While men’s tennis enthralls with its quartet of superstars routinely battling it out for supremacy, the women’s game has got problems. BIG problems. LOUD problems ...
Never-ending end
You would think the season-ending finale for the top eight players, the WTA Championships in Istanbul, is the way to end the year with a bang. You would be wrong. The year-end Championships is followed by the Tournament of Champions ‒ in the tennis backwater of Sofia, Bulgaria ‒ for players (the Champions of the title) who didn’t qualify for the Championships. The WTA calendar blocked out eight-ten weeks of off-season, but belatedly added lower-level events in Taipei and India. During the off-season.
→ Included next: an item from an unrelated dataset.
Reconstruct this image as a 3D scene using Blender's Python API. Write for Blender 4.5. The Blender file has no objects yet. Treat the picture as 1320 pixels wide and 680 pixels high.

A messy and confusing end to the year.
For all the women’s issues, there’s also hypocrisy at play. Not so long ago, women’s tennis was derided for being predictable and lacking in depth – “Steffi and the Seven Dwarfs” cracked Martina Navratilova – but the men are lauded for their predictability; the Big Four takes its semi-final slots as if set in cement, and that’s a good thing ...
Women players were once dismissed as powder-puffs and moonballers who couldn’t muscle the ball away. Now that the game is grunt-physical enough to make an SAS commando dry-retch, critics lament the loss of variety and touch.
After years of headline rivalries, the women’s game is in a turbulent, transitional phase, while the men bask in an era of excellence. The Dunlop Volley is on the other foot. At the tail-end of the Pete Sampras-Andre Agassi era, it was the men who were in flux, with No.1s including Thomas Muster, Marcelo Rios, Carlos Moya, Marat Safin, Juan Carlos Ferrero and our own Pat Rafter for one week. From 2000-03, the 16 Grand Slam titles were divvied up by 11 men. No man would ever dominate the game again, it was believed. Parity was the new normal. A decade on, that changed paradigm has become reality not in the men’s game, but the women’s.
Yet, if women’s tennis is not basking in a belle epoque to compare with the men, tennis is still clearly the No.1 women’s sport ‒ tougher, more telegenic and more global than ever. The women of tennis will take up their positions on the baseline and no doubt play out another saga at this year’s Australian Open ‒ just not the plotlines we were expecting.